Залы так и поделили. В одном разместились работы (в основном, графические), показывающие город периода пушкинского детства. В другом — времен возвращения поэта из Михайловской ссылки. В третьем же — демонстрирующие, какой была Москва в период с 1827 по 1836 год, когда Пушкин в ней уже не жил, но в гости частенько наведывался — то по делам рабочим, то личным, то просто так (потому что не все в жизни гения обязано быть осмысленным!).
Несуществующий город
Автор и куратор выставки Оксана Онищенко ходит по музею с видом усталым, но гордым. «Пушкин — это океан, — взволнованно говорит она. — А на океан не хватит любого количества залов». Однако после объясняет, что, в общем-то, все, что нужно, разместить удалось.
«Александр Сергеевич родился в 1799 году в Москве, в Немецкой слободе, — рассказывает Онищенко. — Дом, где это произошло, не сохранился. Да и вообще долгое время все думали, что это произошло совсем не там. Мемориальную доску перевешивали три раза! Только недавно удалось установить точный адрес: угол Малой Почтовой и Госпитального переулка, где раньше стояло владение Скворцовых, а после, в 20-х годах прошлого века, появилась фабрика-кухня — механизированное предприятие общественного питания. Фото этой фабрики мы решили тут не размещать».
Свидетельства реконструкции Москвы авторы этой выставки вообще не жалуют: именно благодаря бесконечным перестройкам большинство пушкинских мест нынче остались только лишь на гравюрах.

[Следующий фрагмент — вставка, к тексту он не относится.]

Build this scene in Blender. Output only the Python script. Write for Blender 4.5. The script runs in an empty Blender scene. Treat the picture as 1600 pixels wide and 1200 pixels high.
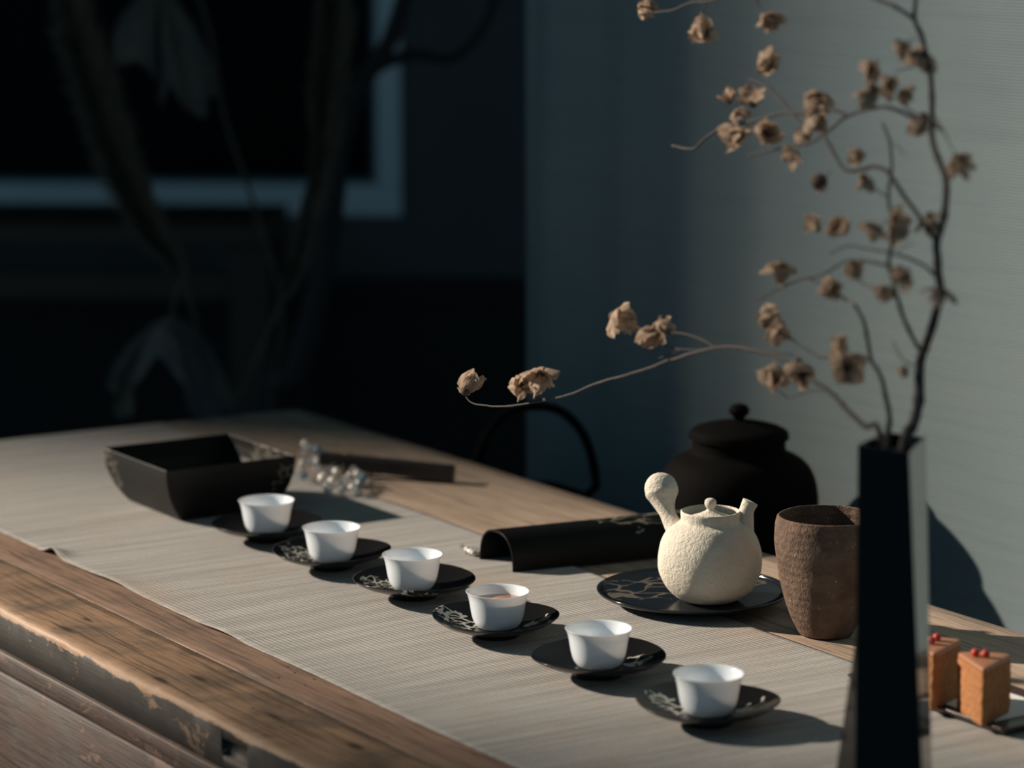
import bpy, bmesh, math, random
from mathutils import Vector, Matrix, noise
R = math.radians
random.seed(7)
S = bpy.context.scene
COL = S.collection

# ------------------------------------------------------------------ camera, sky, sun, exposure
ZT = 0.75                                   # table top height
FPX, PITCH, YAW = 4700.0, math.atan(810/4700.0), math.atan(3072/math.hypot(4700.0, 810))
CAM = Vector((0, 0, ZT+.715))
FW = Vector((math.sin(YAW)*math.cos(PITCH), math.cos(YAW)*math.cos(PITCH), -math.sin(PITCH)))
RT = Vector((math.cos(YAW), -math.sin(YAW), 0))
UP = RT.cross(FW)
cd = bpy.data.cameras.new('camera'); cam = bpy.data.objects.new('camera', cd); COL.objects.link(cam)
cam.matrix_world = Matrix((( RT.x, UP.x, -FW.x, 0), (RT.y, UP.y, -FW.y, 0), (RT.z, UP.z, -FW.z, CAM.z), (0, 0, 0, 1)))
cd.sensor_width = 36; cd.lens = FPX/1600*36; cd.clip_start = .05; cd.clip_end = 100
cd.dof.use_dof = True; cd.dof.focus_distance = 2.84; cd.dof.aperture_fstop = 3.7
S.camera = cam

w = bpy.data.worlds.new('world'); S.world = w; w.use_nodes = True
wb = w.node_tree.nodes['Background']; wb.inputs[0].default_value = (.38, .73, .96, 1); wb.inputs[1].default_value = .17
SUN_H = Vector((.63, -.777, 0)).normalized()      # ground direction the shadows fall in
SUN_D = (SUN_H*2.1 + Vector((0, 0, -1))).normalized()
sd = bpy.data.lights.new('sun', 'SUN'); sd.energy = 7.4; sd.color = (1, .87, .72); sd.angle = R(1.4)
sun = bpy.data.objects.new('sun', sd); COL.objects.link(sun)
sun.rotation_euler = SUN_D.to_track_quat('-Z', 'Y').to_euler(); sun.location = (-3, 6, 5)
S.view_settings.view_transform = 'Standard'; S.view_settings.look = 'None'
S.view_settings.exposure = 0; S.view_settings.gamma = 1; S.view_settings.use_curve_mapping = False

# ------------------------------------------------------------------ helpers
def ray(x, y): return FW + RT*((x-800)/FPX) - UP*((y-600)/FPX)
def T(x, y, z=0.):                           # point on the plane z above the table top
    d = ray(x, y); return CAM + d*((ZT+z-CAM.z)/d.z)
def D(x, y, dep): return CAM + ray(x, y)*dep

def me_obj(name, me, mat=None, parent=None, smooth=True):
    if mat: me.materials.append(mat)
    if smooth: me.shade_smooth()
    o = bpy.data.objects.new(name, me); COL.objects.link(o)
    if parent: o.parent = parent
    return o
def obj(name, vf, mat=None, parent=None, smooth=True, bevel=0, seg=2, subd=0, solid=0):
    me = bpy.data.meshes.new(name)
    if isinstance(vf, bmesh.types.BMesh):
        bmesh.ops.recalc_face_normals(vf, faces=vf.faces); vf.to_mesh(me); vf.free()
    else:
        me.from_pydata([tuple(v) for v in vf[0]], [], vf[1]); me.update()
        b = bmesh.new(); b.from_mesh(me); bmesh.ops.recalc_face_normals(b, faces=b.faces); b.to_mesh(me); b.free()
    o = me_obj(name, me, mat, parent, smooth)
    if solid:
        m = o.modifiers.new('solid', 'SOLIDIFY'); m.thickness = solid; m.offset = 0
    if bevel:
        m = o.modifiers.new('bevel', 'BEVEL'); m.width = bevel; m.segments = seg; m.limit_method = 'ANGLE'; m.angle_limit = R(35)
        m.harden_normals = True
    if subd:
        m = o.modifiers.new('sub', 'SUBSURF'); m.levels = m.render_levels = subd
    return o
def tag(o, label=None, cat=None, group=None, kind=None):
    if label: o['label'] = label
    if cat: o['category'] = cat
    if group: o['group'] = group
    if kind: o['kind'] = kind
    return o
def empty(name, loc, rz=0, **k):
    o = bpy.data.objects.new(name, None); COL.objects.link(o); o.location = loc; o.rotation_euler = (0, 0, rz)
    o.empty_display_size = .02
    return tag(o, **k)
def box(x0, x1, y0, y1, z0, z1):
    v = [(x, y, z) for x in (x0, x1) for y in (y0, y1) for z in (z0, z1)]
    return v, [(0, 1, 3, 2), (4, 6, 7, 5), (0, 4, 5, 1), (2, 3, 7, 6), (0, 2, 6, 4), (1, 5, 7, 3)]
def join(*vfs):
    V, F = [], []
    for v, f in vfs:
        n = len(V); V += [tuple(a) for a in v]; F += [tuple(i+n for i in q) for q in f]
    return V, F
def lathe(prof, n=64, fn=None):
    V, F, rows = [], [], []
    for k, (r, z) in enumerate(prof):
        if r < 1e-6:
            rows.append([len(V)]); V.append(Vector((0, 0, z)))
        else:
            rows.append(list(range(len(V), len(V)+n)))
            for i in range(n):
                a = 2*math.pi*i/n; V.append(Vector((r*math.cos(a), r*math.sin(a), z)))
    for a, b in zip(rows, rows[1:]):
        for i in range(n):
            j = (i+1) % n
            if len(a) == 1 and len(b) == 1: continue
            if len(a) == 1: F.append((a[0], b[i], b[j]))
            elif len(b) == 1: F.append((a[i], a[j], b[0]))
            else: F.append((a[i], a[j], b[j], b[i]))
    if fn: V = [fn(v) for v in V]
    return V, F
def smooth_prof(p, n=4):
    out = []
    P_ = [Vector((a, b, 0)) for a, b in p]
    for i in range(len(P_)-1):
        p0 = P_[max(i-1, 0)]; p1 = P_[i]; p2 = P_[i+1]; p3 = P_[min(i+2, len(P_)-1)]
        for k in range(n):
            t = k/n
            q = .5*((2*p1)+(p2-p0)*t+(2*p0-5*p1+4*p2-p3)*t*t+(3*p1-p0-3*p2+p3)*t**3)
            out.append((max(q.x, 0), q.y))
    out.append(p[-1]); return out
def catmull(pts, n=5):
    out = []
    for i in range(len(pts)-1):
        p0 = pts[max(i-1, 0)]; p1 = pts[i]; p2 = pts[i+1]; p3 = pts[min(i+2, len(pts)-1)]
        for k in range(n):
            t = k/n
            out.append(.5*((2*p1)+(p2-p0)*t+(2*p0-5*p1+4*p2-p3)*t*t+(3*p1-p0-3*p2+p3)*t**3))
    out.append(pts[-1]); return out
def tube(pts, rad, n=8, cap=True):
    V, F = [], []
    m = len(pts); up = Vector((.3, .2, 1)).normalized(); prev = None
    for i, p in enumerate(pts):
        t = (pts[min(i+1, m-1)]-pts[max(i-1, 0)]).normalized()
        if prev is None:
            a = t.cross(up)
            if a.length < .1: a = t.cross(Vector((1, 0, 0)))
        else: a = prev - t*prev.dot(t)
        a.normalize(); prev = a; b = t.cross(a); r = rad[i] if hasattr(rad, '__len__') else rad
        for k in range(n):
            q = 2*math.pi*k/n; V.append(p+(a*math.cos(q)+b*math.sin(q))*r)
    for i in range(m-1):
        for k in range(n):
            l = (k+1) % n; F.append((i*n+k, i*n+l, (i+1)*n+l, (i+1)*n+k))
    if cap: F.append(tuple(range(n))[::-1]); F.append(tuple(range((m-1)*n, m*n)))
    return V, F

# ------------------------------------------------------------------ materials
class M:
    def __init__(s, name, color=(.5, .5, .5), rough=.6, metal=0, spec=.5):
        s.m = bpy.data.materials.new(name); s.m.use_nodes = True; s.t = s.m.node_tree
        s.b = s.t.nodes['Principled BSDF']
        s.b.inputs['Base Color'].default_value = (*color, 1); s.b.inputs['Roughness'].default_value = rough
        s.b.inputs['Metallic'].default_value = metal; s.b.inputs['Specular IOR Level'].default_value = spec
    def n(s, kind, ins=None, **props):
        nd = s.t.nodes.new(kind)
        for k, v in props.items(): setattr(nd, k, v)
        for k, v in (ins or {}).items(): s.put(nd.inputs[k], v)
        return nd
    def put(s, sock, v):
        if isinstance(v, bpy.types.NodeSocket): s.t.links.new(v, sock)
        elif isinstance(v, bpy.types.Node): s.t.links.new(v.outputs[0], sock)
        elif hasattr(v, '__len__') and len(v) == 3 and sock.type == 'RGBA': sock.default_value = (*v, 1)
        else: sock.default_value = v
    def co(s, scale=(1, 1, 1), rot=(0, 0, 0), which='Object'):
        tc = s.n('ShaderNodeTexCoord'); mp = s.n('ShaderNodeMapping', {'Vector': tc.outputs[which], 'Scale': scale, 'Rotation': rot}); return mp.outputs[0]
    def noise(s, vec, scale, detail=4, rough=.55, dist=0):
        return s.n('ShaderNodeTexNoise', {'Vector': vec, 'Scale': scale, 'Detail': detail, 'Roughness': rough, 'Distortion': dist}).outputs['Fac']
    def ramp(s, fac, stops):
        r = s.n('ShaderNodeValToRGB', {'Fac': fac}); e = r.color_ramp.elements
        while len(e) < len(stops): e.new(.5)
        for q, (p, c) in zip(e, stops):
            q.position = p; q.color = (*c, 1) if hasattr(c, '__len__') else (c, c, c, 1)
        return r.outputs[0]
    def mix(s, fac, a, b, mode='MIX'):
        nd = s.n('ShaderNodeMix', data_type='RGBA', blend_type=mode)
        s.put(nd.inputs[0], fac); s.put(nd.inputs[6], a); s.put(nd.inputs[7], b); return nd.outputs[2]
    def math(s, op, a, b=0):
        nd = s.n('ShaderNodeMath', operation=op); s.put(nd.inputs[0], a); s.put(nd.inputs[1], b); return nd.outputs[0]
    def bump(s, h, strength=.3, dist=.001, normal=None):
        nd = s.n('ShaderNodeBump', {'Height': h, 'Strength': strength, 'Distance': dist})
        if normal is not None: s.put(nd.inputs['Normal'], normal)
        s.put(s.b.inputs['Normal'], nd.outputs[0]); return nd.outputs[0]
    def base(s, c): s.put(s.b.inputs['Base Color'], c)
    def rough(s, c): s.put(s.b.inputs['Roughness'], c)

def simple(name, c, rough=.6, metal=0, var=.15, scale=30, bump=.1, bd=.001, spec=.5):
    m = M(name, c, rough, metal, spec); v = m.co(); f = m.noise(v, scale, 5)
    m.base(m.mix(f, tuple(a*(1-var) for a in c), tuple(min(1, a*(1+var)) for a in c)))
    if bump: m.bump(m.noise(v, scale*3, 5), bump, bd)
    return m.m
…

Например — художника Жерара Делабарда, приглашенного императрицей Екатериной из Франции в Россию как раз-таки для того, чтобы запечатлеть московские виды. Это — именно тот город, который и знал Александр Сергеевич — еще не сгоревший в 1812-м и не переделанный практически до неузнаваемости архитекторами.
«Мы видим на этих гравюрах внутренний вид Кремля и еще стоящую там церковь Николая Гостунского, — жалуется Оксана Онищенко. — Видим еще целыми торговые ряды по проекту Джакомо Кваренги; видим, что на Красной площади не было никакого покрытия; берега Неглинки, на месте которых позже разбили Александровский сад; шатры, в которых раньше продавали водку. Или вот Лефортовский парк — когда-то здесь гуляла знать, а на фото 30-х годов видно, что тут пасутся коровы».
Вместо послесловия
В общем, грустно все это, хоть и зрелищно. Словно смотришь на фотографии давно ушедших родственников. И мысли закрадываются дурацкие, например, а что сказал бы Александр Сергеевич, прогуляйся он по нынешней, в миллионный раз реконструируемой столице? Да и признал бы он вообще ее?
А вот мы его признали бы точно. Почему? По дороге к музею корреспондент МОСЛЕНТЫ видел многое, а еще — мужчину в футболке с бросающейся в глаза надписью: «Пушкин! Пушкин! Х.. старушкин!» А это означает лишь одно: все мы любим поэта по-настоящему — искренне, беззаветно и без реноваций.